Ademais, e agora adentrando especificamente no tema deste ensaio, não se pode perder de vista que permitir que o MP investigue diretamente infrações penais dá ao órgão um poder descomunal: o de escolher o que investigar. Explico. As polícias judiciárias são obrigadas por lei a instaurar procedimento investigativo sempre que há notícia da prática de crime de ação penal pública incondicionada (artigo 5º, I, do CPP).
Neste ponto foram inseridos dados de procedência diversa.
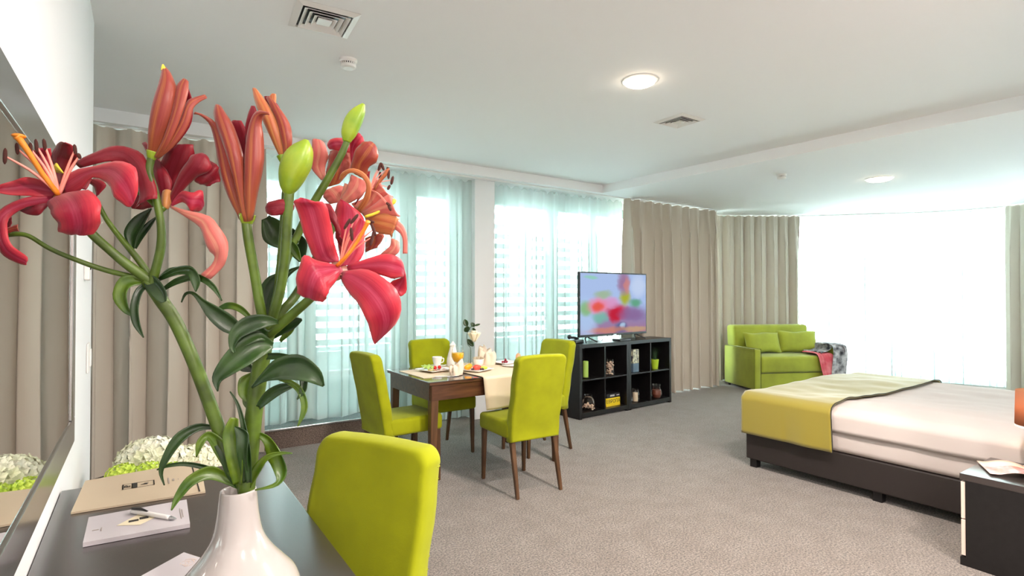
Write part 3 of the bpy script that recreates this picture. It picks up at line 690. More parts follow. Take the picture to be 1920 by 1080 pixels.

Já o MP (caso se permita a investigação direta), terá a possibilidade de escolher os crimes que deseja investigar diretamente (os delitos que não “interessarem” ao órgão, serão objeto de requisição dirigida à polícia).
Outra situação muito observada na prática é a instauração de procedimento investigativo no âmbito do MP e, passado algum tempo (e se percebendo que a solução do crime não é tão simples quanto se pensava), haver a conversão do apuratório em requisição de instauração de inquérito policial (com evidente perda de precioso tempo, indispensável à elucidação do delito).
No fim das contas, pode ser que, por exemplo, o intrincado esquema de desvio de verbas públicas se transmude em procedimento investigativo tocado no âmbito do MP e a simplória prática de crime de falso testemunho no âmbito da Justiça do Trabalho vire requisição dirigida à polícia judiciária, vez que não há como controlar o tal “poder de escolher o que investigar”.
Seria verdadeiramente importante que cada órgão bem desempenhasse seu papel constitucional (o caso do “Mensalão”, AP 470, é um bom exemplo disso – houve exemplar investigação policial tocada pela Polícia Federal e, após, incansável trabalho do MPF na busca da condenação dos acusados na fase processual).
Enfim, o que a sociedade deseja, afinal, é a integração das instituições (MP e polícia) com vistas a identificar, investigar, processar e buscar a punição de criminosos (cada uma exercendo com denodo, presteza e eficiência seu mister).